Para muitas pessoas transgêneros, dentro e fora da China continental, Jin é uma esperança de que a China possa se tornar mais progressista e abra espaço para mais transgêneros, assim como deu à Xing:
Sinto que é muito difícil ser ela, ser uma pessoa transgênero, mas permanecer tão ativa apresentando programas de TV e criando seu trabalho. Eu a acho muito admirável – Comentou Cyan, pseudônimo de um homem trans, à CNN.
Mesmo que a experiência de Jin Xing seja um exemplo bem sucedido, ainda que enfrente algumas repressões da população em certos momentos da sua carreira, a realidade de pessoas transgêneros na China é marcada por diversos desafios, como comentado por Cyan à CNN, que deixou o país pela falta de aceitação e acesso a serviços, como a cirurgia de redesignação, que tem um alto custo, precisa do consentimento dos pais e é extremamente burocratizada, dificultando o acesso à ela.

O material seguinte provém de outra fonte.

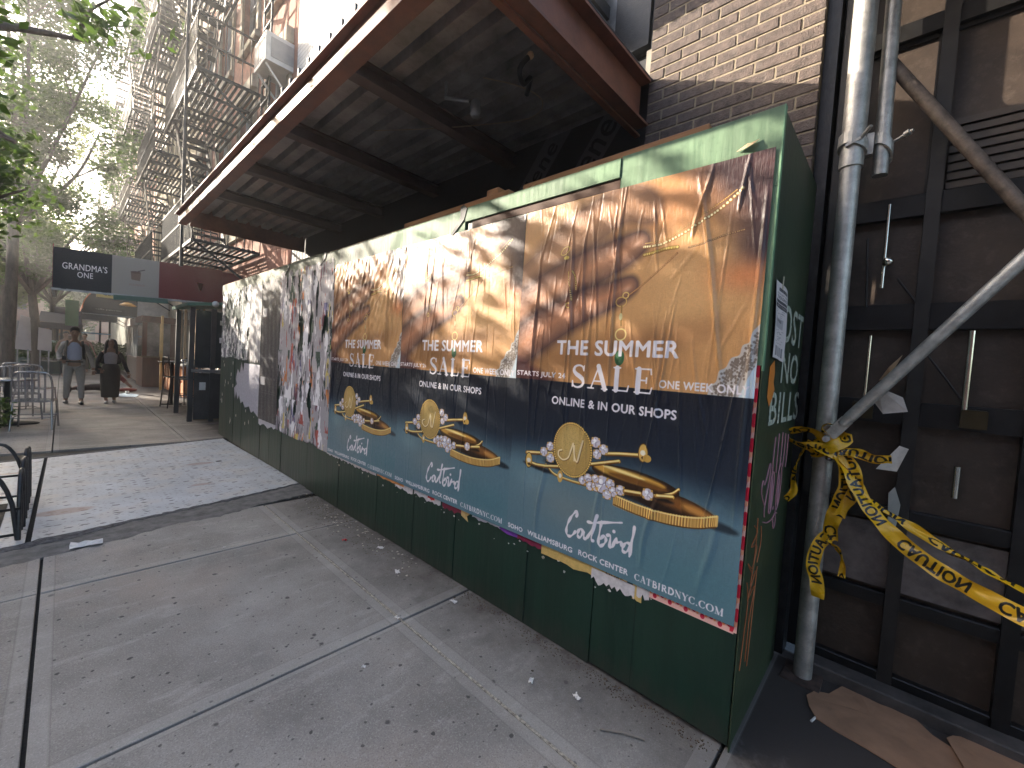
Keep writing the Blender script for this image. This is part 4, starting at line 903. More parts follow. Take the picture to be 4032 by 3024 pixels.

O futuro de pessoas LGBTQIAP+ é incerto no país e desanimador para muitos, que muitas vezes recorrem a uma vida dupla para escapar do julgamento e discriminação da sociedade e governo. As novas repressões às expressões artísticas de pessoas da comunidade por parte do governo, como aconteceu com uma das apresentações de Xing, deixa a comunidade cada vez mais cautelosa.
Apesar disso, a luta por aceitação e visibilidade continua sendo um ponto central e muitos chineses andam utilizando as redes sociais do país, como Weibo, Bili Bili e Xiaohongshu (REDnote), para afirmarem suas identidades e garantirem seus direitos.